Campus News

UH experts talk climate change, conservation

Jose Gonzalez-Campelo/The Cougar

As extreme weather events grow more frequent, climate change has become a topic of international debate. 

Several climate and pollution experts at the University explained the challenges currently facing the environment. Associate professor of atmospheric chemistry Yuxuan Wang said that understanding the climate crisis starts with understanding pollution. 

“We (humans) by adding CO2 to the atmosphere change the energy balance on climate causing warming and a series of changes in the climate system,” Wang said. 
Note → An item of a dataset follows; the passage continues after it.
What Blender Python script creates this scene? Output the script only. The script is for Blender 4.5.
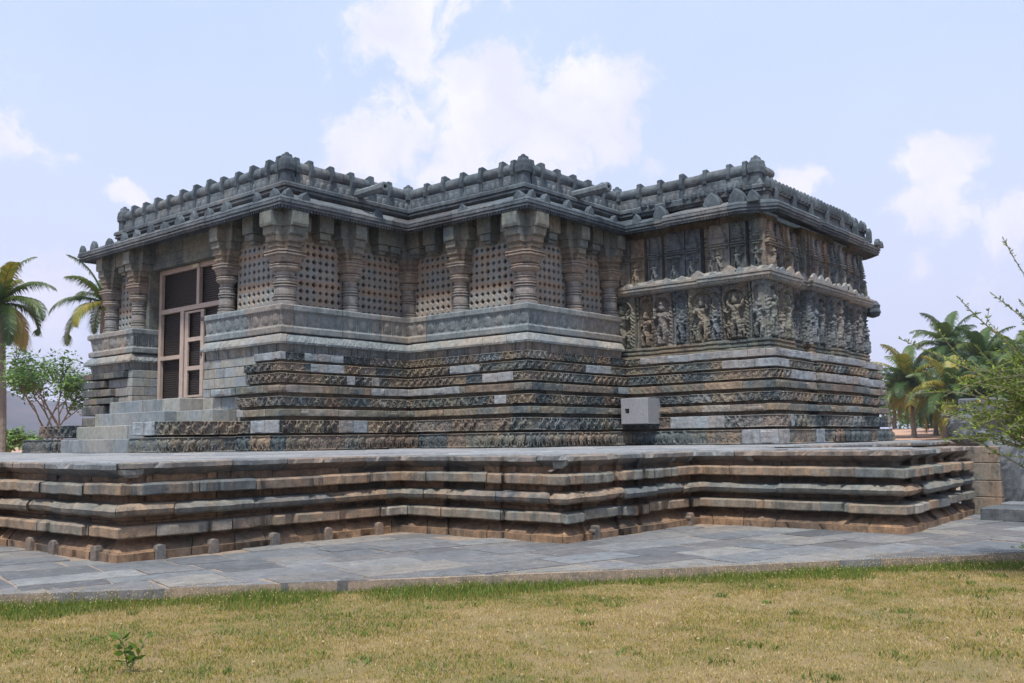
import bpy, math, random
import numpy as np
from mathutils import Vector, Matrix
random.seed(7)
rng = np.random.default_rng(7)
R = math.radians
for o in list(bpy.data.objects): bpy.data.objects.remove(o)
scene = bpy.context.scene
C = scene.collection

# ------------------------------------------------------------------ camera
CAMF, CAMP, CAMR, CAMY, EYE = 946.19, 0.102544, 0.0133754, 0.703394, 1.4
def camaxes():
    cp, sp, cy_, sy = math.cos(CAMP), math.sin(CAMP), math.cos(CAMY), math.sin(CAMY)
    F = Vector((cp*cy_, cp*sy, sp)); R0 = Vector((sy, -cy_, 0)); U0 = R0.cross(F)
    c, s = math.cos(CAMR), math.sin(CAMR)
    return R0*c-U0*s, R0*s+U0*c, F
AX, AU, AF = camaxes()
cam = bpy.data.cameras.new('camera'); co = bpy.data.objects.new('camera', cam); C.objects.link(co)
m = Matrix((AX, AU, -AF)).transposed().to_4x4(); m.translation = (0, 0, EYE); co.matrix_world = m
cam.sensor_width = 36; cam.lens = CAMF/1024*36; cam.clip_end = 12000; cam.clip_start = .05
scene.camera = co
def pix_dir(x, y): return (AF + AX*((x-512)/CAMF) - AU*((y-341.5)/CAMF))
def on(x, y, ax, val):            # where the sight line of a photo point meets a plane
    v = pix_dir(x, y); o = Vector((0, 0, EYE)); return o + v*((val-o[ax])/v[ax])
def proj(p):
    v = Vector(p)-Vector((0, 0, EYE)); d = v.dot(AF)
    return 512+CAMF*v.dot(AX)/d, 341.5-CAMF*v.dot(AU)/d
def at(x, dist, z=0.0):           # ground point at a distance along the bearing of photo column x
    v = pix_dir(x, 432); h = Vector((v.x, v.y)).normalized()*dist; return (h.x, h.y, z)

# ------------------------------------------------------------------ world, sun, exposure
SUN_EL, SUN_AZ = R(64), R(207)     # azimuth of the sun in the XY plane (from +X towards +Y)
w = bpy.data.worlds.new("World"); scene.world = w; w.use_nodes = True
nt = w.node_tree; nt.nodes.clear()
N = nt.nodes.new; L = nt.links.new
out = N('ShaderNodeOutputWorld'); bg = N('ShaderNodeBackground'); L(bg.outputs[0], out.inputs[0])
sky = N('ShaderNodeTexSky'); sky.sky_type = 'NISHITA'; sky.sun_disc = False
sky.sun_elevation = SUN_EL; sky.sun_rotation = math.pi/2-SUN_AZ; sky.air_density = 1.0; sky.dust_density = 2.5; sky.ozone_density = 1.6
bg.inputs[1].default_value = 0.10
tc = N('ShaderNodeTexCoord')
def vmath(op, a, b=None):
    n = N('ShaderNodeVectorMath'); n.operation = op
    for i, v in enumerate((a, b)):
        if v is None: continue
        if isinstance(v, (tuple, list, Vector)): n.inputs[i].default_value = tuple(v)
        else: L(v, n.inputs[i])
    return n
def fmath(op, a, b=None, clamp=False):
    n = N('ShaderNodeMath'); n.operation = op; n.use_clamp = clamp
    for i, v in enumerate((a, b)):
        if v is None: continue
        if isinstance(v, (int, float)): n.inputs[i].default_value = v
        else: L(v, n.inputs[i])
    return n.outputs[0]
d_ = vmath('NORMALIZE', tc.outputs['Generated']).outputs[0]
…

This air pollution has caused average temperatures to increase worldwide. However, the effects of this aren’t just limited just to heat. Extreme weather conditions and fluctuating climate patterns are also a product of climate change, said associate professor of stratigraphy, sedimentology and glacial processes Julia Wellner. 

“Climate change, in general, is leading to warmer temperatures. However, associated with that is more variable temperatures,” Wellner said. “Meaning not only do we get higher highs, but we also will get lower lows.” 

But temperature is only part of the picture, Wellner said. Climate change refers to a myriad of changing environmental factors, and reducing the issue to a single metric belies its complexity. 

Conditions such as rising sea levels are considered alongside temperature and changes in global weather systems.

“The major factor that controls sea level is the amount of ice on the planet. In the modern world, we’re losing ice. The glaciers and ice sheets are melting, and that’s driving an increase in sea level,” Wellner said.  “It’s rising faster and faster each year. It’s not only raising, but the rate of rising is accelerating and that is a threat to shorelines around the world.” 

In addition, the impact of global warming can appear in ways beyond our ability to perceive. 

Increasing ozone levels can affect food supplies by inhibiting crop growth and production, Wang said. 

“The ozone damages the leaves. This is proven. As the ozone level goes high, the photosynthesis activity declines and also, the leaves show visible damages,” Wang said. “Crop yield is affected by pollutants, and also because of particle matter, it can shield sunlight and change the amount of light reached at the surface.”

According to climate experts such as Wang and Wellner, protecting the environment is a global priority. The consequences of failing to do so will be catastrophic for all nations.

While completely reversing the damages done is unrealistic, focusing efforts on conservation can go a long way in softening the blow. 

“Conservation is a good way to reduce energy consumption, reduce our reliance of fossil fuels to buy us more time,” said Wang. “It’s not going to remove the greenhouse gases completely, but it will slow down the rate of change to give us more time to look for cheaper options to stay away from fossil fuels.” 

While some people may feel helpless because of the effects of mass global industrialization and corporate over-production, change starts with conservation through limiting consumption on an individual level, according to Wellner. 

“There’s no reason that we should just keep buying as much as we do. Don’t just aim for green consumption aim for less consumption,” Wellner said.